I’d go mad about it all – if the liberals and socialists hadn’t beaten me to it already.







Today’s definition of a conservative: someone who’s right about the world but who really, really wishes he wasn’t.

3 comments:

Edward Spalton said...

It is some years ago that Derbyshire County Council (then Labour-controlled) closed quite a few libraries which all happened to be in in Conservative-voting areas.

A Labour supporter wrote that this was quite right because rich Tories could afford to drive their cars to the remaining libraries.

Obviously, if you happened to be on basic old age pension you should not be so ill advised as to live in a ward that voted Conservative!

JuliaM said...

A good look at what libraries are actually doing with the money spent on them can be found here.

Suffice to say, it makes interesting reading.

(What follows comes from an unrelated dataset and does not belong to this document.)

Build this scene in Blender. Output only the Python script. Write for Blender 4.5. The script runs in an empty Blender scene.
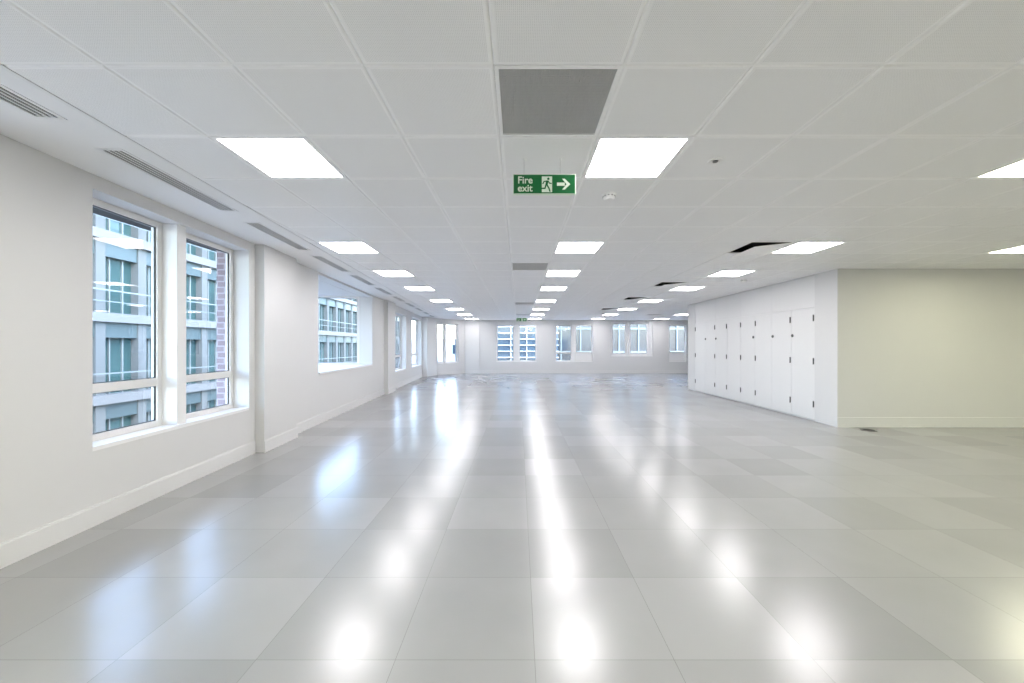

And then, the comments..!

North Northwester said...

Welcome ES, and thanks for your comment. Unamazing how ruthless much of the Left is about the actual miseries and discomforts of those who don't fit into their magic circle of approved victims and supporters. Remember Michael Moore puzzling why Al Qaeda attacked a city and a State that voted solidly Democrat on 9/11?

Julia, thanks again for your link.
And the Guardian thing. A right royal kicking she's getting, mostly. And the anti-cuts people; well, where do they think the money comes from in the first place?